Согласно выводам Чистова, в воображаемом Беловодье нет никакой иерархической власти, светской или духовной. Нет там и никаких «антихристовых», по мнению бегунов, социальных институтов вроде армии, полиции, чиновничества и так далее. Даже беловодское священство не организовано в иерархическую церковь, так как бегуны анархистски мыслили любую сложную социальную организацию как потенциальный источник угнетения.
Через весь XIX век и даже начало ХХ века проходит история постоянных попыток европейских и сибирских крестьян бежать и достичь Беловодья. По мнению Владимира Короленко, те, кто так и не вернулся из этих путешествий, погибали в Китае или на Тибете. Этнографическая экспедиция 1927 года фиксировала на Алтае рассказы о попытках достичь заповедных земель через Китай, Афганистан и Индию. Знаменитый художник Николай Рерих, побывав на Алтае в 1920‑х годах, услышал о попытках достичь Беловодья через Гималаи и отождествил эту утопическую страну с буддистской Шамбалой. В 1903 году среди уральских казаков прошёл слух, что Беловодье посетил Лев Толстой и присоединился там к староверию.
Известна также история авантюриста второй половины XIX века Аркадия Беловодского, якобы побывавшего в этой мифической стране и выдававшего себя в Европейской России за епископа «беловодского поставления». Он даже рукополагал собственных «священников», конкурируя с так называемой белокриницкой старообрядческой иерархией. Уральские казаки, безуспешно пытаясь добиться от Аркадия информации о местонахождении Беловодья, в 1898 году организовали туда собственную четырёхмесячную морскую экспедицию через Средиземное море, Индийский и Тихий океаны. Дневник этой экспедиции (его вёл вышеупомянутый Григорий Хохлов) был опубликован под заглавием «Путешествие уральских казаков в „Беловодское царство“».

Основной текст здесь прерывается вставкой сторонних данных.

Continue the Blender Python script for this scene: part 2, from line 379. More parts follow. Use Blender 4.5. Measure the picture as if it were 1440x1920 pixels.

В истории Беловодья сплелись между собой наивные мечты русского крестьянского сознания об утопическом «земном Рае», полном благочестия и небесной чистоты, анархическое непризнание мирских государственных институтов, связанных с социальным угнетением, и отзвуки колониальной политики русского царизма, вторгавшегося всё глубже в неизведанные земли Азии. Постепенно, уже в ХХ веке, легенда о мифическом острове (или островах) «стала вытесняться преданиями о том, как его искали, но не нашли». Чистов, как советский историк, считал, что беловодские предания исчерпали себя благодаря тому, что крестьяне постепенно изживали в себе «политическую и географическую наивность», переходя к более активным формам сопротивления власти, нежели бегство. В любом случае, существование подобных легенд свидетельствует прежде всего о социальном и политическом неблагополучии, побуждавшем измученных людей к поискам того, что Карл Маркс мог бы назвать очередным утешительным «опиумом народа».